Festival yang bertempat di Jogja National Museum ini dibuka dengan penyerahan penghargaan berupa anugerah Cilvasastra bidang komik kepada dua komikus berbeda generasi, yaitu almarhum Wid NS dan Sweta Kartika. Wid NS adalah komikus dengan ratusan karya yang memiliki sumbangsih tinggi terhadap perkembangan komik Indonesia, terutama komik superhero seperti Godam dan Aquanus.

Salah satu karya komikus Sweta Kartika berjudul Grey & Jingga, yang diposting dalam akun instagramnya @swetakartika.

Selain acara itu, terdapat juga pameran, bazar, pemutaran film, workshop, dan sesi diskusi bersama komikus atau penerbit yang berbeda tiap harinya.

Dari sisi industri, deretan nama penerbit komik yang hadir juga tak ketinggalan membawakan cerita, salah satunya Bumi Langit. Perusahaan yang menaungi puluhan komikus profesional ini telah menghasilkan berbagai karya terkenal Indonesia berikut konsep ulang cerita barunya, di antaranya Gundala, Sri Asih, dan Si Buta dari Gua Hantu.

“Potensi budaya di Indonesia sangat beragam. Kami berharap agar masyarakat luas bisa mengenal komik-komik superhero asli Indonesia, tidak hanya superhero dari luar. Apalagi, pasar komik sekarang makin pesat dan canggih, pembaca dapat mengakses komik dari mana saja. Jadi, kami juga bergerak secara multimedia, tidak hanya menerbitkan komik cetak,” kata direktur Komik Bumi Langit Andy Wijaya (17/9).

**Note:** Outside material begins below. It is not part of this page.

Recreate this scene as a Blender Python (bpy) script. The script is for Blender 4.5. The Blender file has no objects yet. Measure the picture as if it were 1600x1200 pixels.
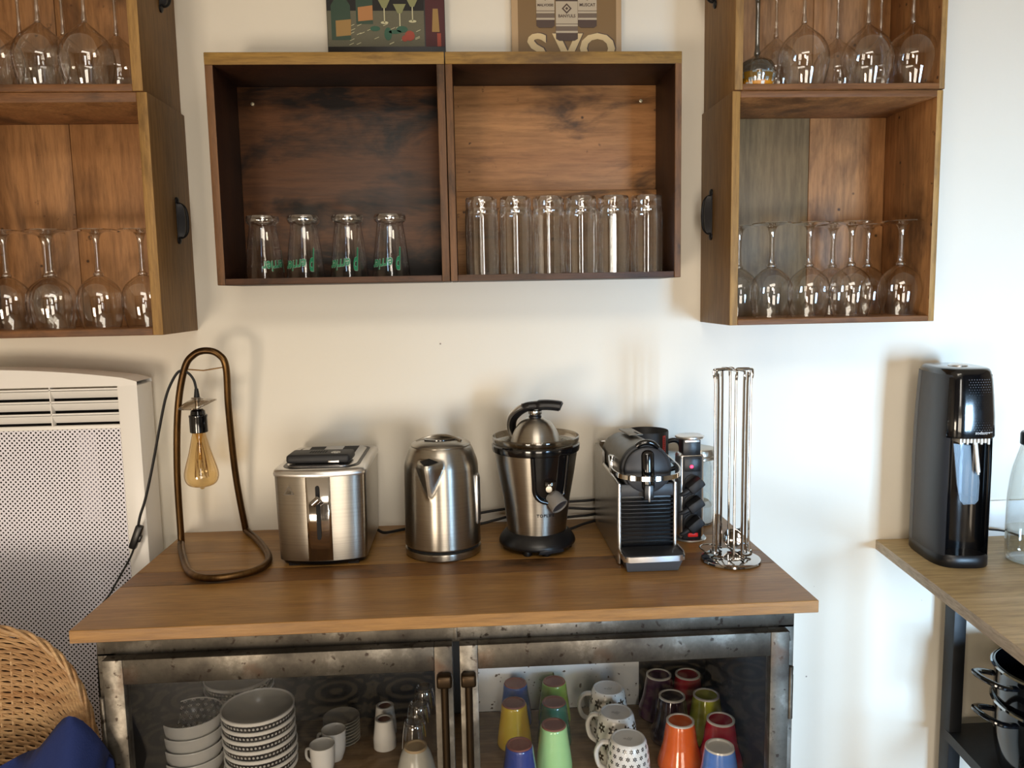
import bpy, bmesh, math, random
from mathutils import Vector, Matrix
random.seed(7)
PI = math.pi
C = bpy.context.scene.collection
S = bpy.context.scene

# ------------------------------------------------------------------ camera
cam_d = bpy.data.cameras.new('camera'); cam = bpy.data.objects.new('camera', cam_d); C.objects.link(cam)
cam_d.sensor_fit = 'HORIZONTAL'; cam_d.sensor_width = 36.0; cam_d.lens = 1235.556 * 36 / 1600
cam_d.clip_start = 0.02
R_ = Vector((0.99819349, -0.05710589, -0.01867258)); U_ = Vector((0.0250577, 0.11322528, 0.99325331)); F_ = Vector((0.0546064, 0.99192689, -0.11445168))
M = Matrix((R_, U_, -F_)).transposed().to_4x4(); M.translation = Vector((0, -1.7, 1.4013))
cam.matrix_world = M
S.camera = cam

# ------------------------------------------------------------------ world, lights, exposure
W = bpy.data.worlds.new('world'); S.world = W; W.use_nodes = True
W.node_tree.nodes['Background'].inputs[0].default_value = (0.75, 0.85, 1, 1)
W.node_tree.nodes['Background'].inputs[1].default_value = 0.6
def area(name, loc, rot, sx, sy, energy, col, spread=180):
    l = bpy.data.lights.new(name, 'AREA'); l.shape = 'RECTANGLE'; l.size = sx; l.size_y = sy
    l.energy = energy; l.color = col; l.spread = math.radians(spread)
    o = bpy.data.objects.new(name, l); C.objects.link(o); o.location = loc; o.rotation_euler = [math.radians(a) for a in rot]
    return o
YB = -3.4      # the wall behind the camera, with its windows
area('low_bounce_left', (-1.35, YB + .02, .42), (90, 0, 0), .70, .70, 27, (1.0, .83, .63))  # low area lamp standing in for light off a sunlit floor
area('low_bounce_middle', (.30, YB + .02, .62), (90, 0, 0), .80, 1.0, 16, (1.0, .85, .66))  # second stand-in for sunlit floor bounce, nearer the middle
area('daylight_upper_window', (.30, YB + .02, 1.76), (90, 0, 0), .36, .86, 6.5, (1.0, .93, .82))
area('daylight_right_window', (1.75, YB + .02, .75), (90, 0, 8), .60, 1.10, 11.5, (.44, .70, 1.0), 52)
area('ceiling_fill', (.1, -2.3, 2.46), (0, 0, 0), 1.2, .8, 16, (1.0, .90, .76))  # added overhead fill, the ceiling has no opening here
S.view_settings.view_transform = 'Standard'; S.view_settings.look = 'None'
S.view_settings.gamma = 1.0; S.view_settings.use_curve_mapping = False
S.view_settings.exposure = 0.58
cy = S.cycles
cy.use_denoising = True
cy.max_bounces = 14; cy.diffuse_bounces = 5; cy.glossy_bounces = 6; cy.transparent_max_bounces = 40; cy.transmission_bounces = 10
cy.caustics_reflective = False; cy.caustics_refractive = False
cy.sample_clamp_indirect = 4.0

# ------------------------------------------------------------------ material helpers
def lin(h):
    h = h.lstrip('#'); r = [int(h[i:i+2], 16) / 255 for i in (0, 2, 4)]
    return tuple((v / 12.92 if v <= .04045 else ((v + .055) / 1.055) ** 2.4) for v in r) + (1.0,)
def newmat(name):
    m = bpy.data.materials.new(name); m.use_nodes = True
    nt = m.node_tree; nt.nodes.clear()
    out = nt.nodes.new('ShaderNodeOutputMaterial')
    return m, nt, out
def N(nt, t, **kw):
    n = nt.nodes.new(t)
    for k, v in kw.items():
        if k in n.inputs: n.inputs[k].default_value = v
        else: setattr(n, k, v)
    return n
def ramp(nt, fac, stops):
    r = nt.nodes.new('ShaderNodeValToRGB'); e = r.color_ramp.elements
    while len(e) < len(stops): e.new(.5)
    for i, (p, c) in enumerate(stops):
        e[i].position = p; e[i].color = c if len(c) == 4 else tuple(c) + (1,)
    nt.links.new(fac, r.inputs[0]); return r.outputs[0]
def mix(nt, fac, a, b, blend='MIX'):
    m = nt.nodes.new('ShaderNodeMix'); m.data_type = 'RGBA'; m.blend_type = blend
    for sock, v in ((m.inputs[0], fac), (m.inputs[6], a), (m.inputs[7], b)):
        if hasattr(v, 'is_linked') or hasattr(v, 'links'): nt.links.new(v, sock)
        else: sock.default_value = v
    return m.outputs[2]
def math_(nt, op, a, b=None, c=None):
    m = nt.nodes.new('ShaderNodeMath'); m.operation = op
    for i, v in enumerate((a, b, c)):
        if v is None: continue
        if hasattr(v, 'links'): nt.links.new(v, m.inputs[i])
        else: m.inputs[i].default_value = v
    return m.outputs[0]
def plain(name, col, rough=.5, metal=0.0, coat=0.0, spec=.5, emit=None, estr=0, bump=0, bscale=60, trans=0, aniso=0):
    m, nt, out = newmat(name)
    p = N(nt, 'ShaderNodeBsdfPrincipled')
    p.inputs['Base Color'].default_value = lin(col) if isinstance(col, str) else tuple(col) + (1,)
    p.inputs['Roughness'].default_value = rough; p.inputs['Metallic'].default_value = metal
    p.inputs['Coat Weight'].default_value = coat; p.inputs['Specular IOR Level'].default_value = spec
    p.inputs['Transmission Weight'].default_value = trans; p.inputs['Anisotropic'].default_value = aniso
    if emit: p.inputs['Emission Color'].default_value = lin(emit); p.inputs['Emission Strength'].default_value = estr
    tc = N(nt, 'ShaderNodeTexCoord')
    no = N(nt, 'ShaderNodeTexNoise', Scale=bscale, Detail=4.0); nt.links.new(tc.outputs['Object'], no.inputs['Vector'])
    # slight unevenness of gloss on every surface
    rr = math_(nt, 'MULTIPLY_ADD', no.outputs['Fac'], .10, max(rough - .05, .0)); nt.links.new(rr, p.inputs['Roughness'])
    if bump:
        b = N(nt, 'ShaderNodeBump', Strength=bump, Distance=.002); nt.links.new(no.outputs['Fac'], b.inputs['Height']); nt.links.new(b.outputs[0], p.inputs['Normal'])
    nt.links.new(p.outputs[0], out.inputs[0]); return m
def wood(name, c1, c2, dark, axis='x', blot=.4, rough=.55, grain=1.0, bump=.25, bscale=3.0, coat=0.0, knots=False, lo=.52, hi=.70):
    m, nt, out = newmat(name)
    p = N(nt, 'ShaderNodeBsdfPrincipled'); tc = N(nt, 'ShaderNodeTexCoord'); oi = N(nt, 'ShaderNodeObjectInfo')
    off = N(nt, 'ShaderNodeVectorMath', operation='ADD'); nt.links.new(tc.outputs['Object'], off.inputs[0])
    rv = N(nt, 'ShaderNodeCombineXYZ'); r10 = math_(nt, 'MULTIPLY', oi.outputs['Random'], 7.3)
    for i in range(3): nt.links.new(r10, rv.inputs[i])
    nt.links.new(rv.outputs[0], off.inputs[1])
    mp = N(nt, 'ShaderNodeMapping'); sc = {'x': (1.2, 14, 14), 'y': (14, 1.2, 14), 'z': (14, 14, 1.2)}[axis]
    mp.inputs['Scale'].default_value = sc; nt.links.new(off.outputs[0], mp.inputs['Vector'])
    n1 = N(nt, 'ShaderNodeTexNoise', Scale=1.3 * grain, Detail=6.0, Distortion=.6); nt.links.new(mp.outputs[0], n1.inputs['Vector'])
    n2 = N(nt, 'ShaderNodeTexNoise', Scale=9 * grain, Detail=5.0, Roughness=.7); nt.links.new(mp.outputs[0], n2.inputs['Vector'])
    base = ramp(nt, n1.outputs['Fac'], [(.3, lin(c1)), (.7, lin(c2))])
    g = ramp(nt, n2.outputs['Fac'], [(.35, (.70, .68, .66)), (.6, (1.06, 1.06, 1.06))])
    col = mix(nt, 1.0, base, g, 'MULTIPLY')
    mp2 = N(nt, 'ShaderNodeMapping'); mp2.inputs['Scale'].default_value = {'x': (1, 2.6, 2.6), 'y': (2.6, 1, 2.6), 'z': (2.6, 2.6, 1)}[axis]
    nt.links.new(off.outputs[0], mp2.inputs['Vector'])
    n3 = N(nt, 'ShaderNodeTexNoise', Scale=bscale, Detail=5.0, Roughness=.62, Distortion=.4); nt.links.new(mp2.outputs[0], n3.inputs['Vector'])
    bl = ramp(nt, n3.outputs['Fac'], [(lo, (0, 0, 0)), (hi, (blot, blot, blot))])
    col = mix(nt, bl, col, lin(dark))
    if knots:
        vo = N(nt, 'ShaderNodeTexVoronoi', Scale=26.0); nt.links.new(off.outputs[0], vo.inputs['Vector'])
        kn = ramp(nt, vo.outputs['Distance'], [(.05, (.85, .85, .85)), (.11, (0, 0, 0))])
        sel = math_(nt, 'GREATER_THAN', n3.outputs['Fac'], .47); kn = mix(nt, 1.0, kn, sel, 'MULTIPLY')
        col = mix(nt, kn, col, lin('#24150c'))
        n4 = N(nt, 'ShaderNodeTexNoise', Scale=28.0, Detail=4.0, Roughness=.7); nt.links.new(off.outputs[0], n4.inputs['Vector'])
        k4 = ramp(nt, n4.outputs['Fac'], [(.66, (0, 0, 0)), (.74, (.8, .8, .8))]); col = mix(nt, k4, col, lin('#3a2416'))
    nt.links.new(col, p.inputs['Base Color']); p.inputs['Roughness'].default_value = rough; p.inputs['Coat Weight'].default_value = coat
    b = N(nt, 'ShaderNodeBump', Strength=bump, Distance=.002); nt.links.new(n2.outputs['Fac'], b.inputs['Height']); nt.links.new(b.outputs[0], p.inputs['Normal'])
    nt.links.new(p.outputs[0], out.inputs[0]); return m
def thin_glass(name, tint=(.97, .97, .96), edge=(.55, .53, .50), gloss=1.0, rough=.015, base=.04, bump=0):
    m, nt, out = newmat(name)
    lw = N(nt, 'ShaderNodeLayerWeight', Blend=.5)
    tcol = ramp(nt, lw.outputs['Facing'], [(.0, tint), (.58, tint), (.96, edge)])
    tr = N(nt, 'ShaderNodeBsdfTransparent'); nt.links.new(tcol, tr.inputs[0])
    gl = N(nt, 'ShaderNodeBsdfGlossy'); gl.inputs['Roughness'].default_value = rough; gl.inputs['Color'].default_value = (1, 1, 1, 1)
    p5 = math_(nt, 'POWER', lw.outputs['Facing'], 2.8)
    fac = math_(nt, 'MULTIPLY_ADD', p5, .75 * gloss, base * gloss)
    ms = N(nt, 'ShaderNodeMixShader'); nt.links.new(fac, ms.inputs[0]); nt.links.new(tr.outputs[0], ms.inputs[1]); nt.links.new(gl.outputs[0], ms.inputs[2])
    if bump:
        tc = N(nt, 'ShaderNodeTexCoord'); no = N(nt, 'ShaderNodeTexNoise', Scale=90.0); nt.links.new(tc.outputs['Object'], no.inputs['Vector'])
        b = N(nt, 'ShaderNodeBump', Strength=bump, Distance=.003); nt.links.new(no.outputs['Fac'], b.inputs['Height']); nt.links.new(b.outputs[0], gl.inputs['Normal'])
    nt.links.new(ms.outputs[0], out.inputs[0]); return m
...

Bazar dalam FKN 2017 diisi oleh banyak industri komik, mulai dari indie hingga penerbit besar yang datang dari berbagai daerah (17/9). Selain komik, mereka juga menjual merchandise dalam bermacam-macam bentuk.

Selain nama-nama terkemuka, hadir pula pendatang baru dari berbagai daerah yang turut mengisi bazar. Salah satunya adalah Kharisma Jati, komikus indie dari Yogyakarta.

“Adanya festival ini memudahkan kami untuk promosi secara lebih aktif kepada masyarakat, apalagi antusiasme terhadap komik indie meningkat sejak lima tahun terakhir. Mengenai persaingan antar industri, menurut saya justru industri-industri besar ditopang oleh keberadaan gerakan indie. Kami lebih leluasa dalam hal pengelolaan, karena bisa berkarya sesuai idealisme, tidak hanya mengikuti arus pasar,” kata Kharisma Jati (17/9).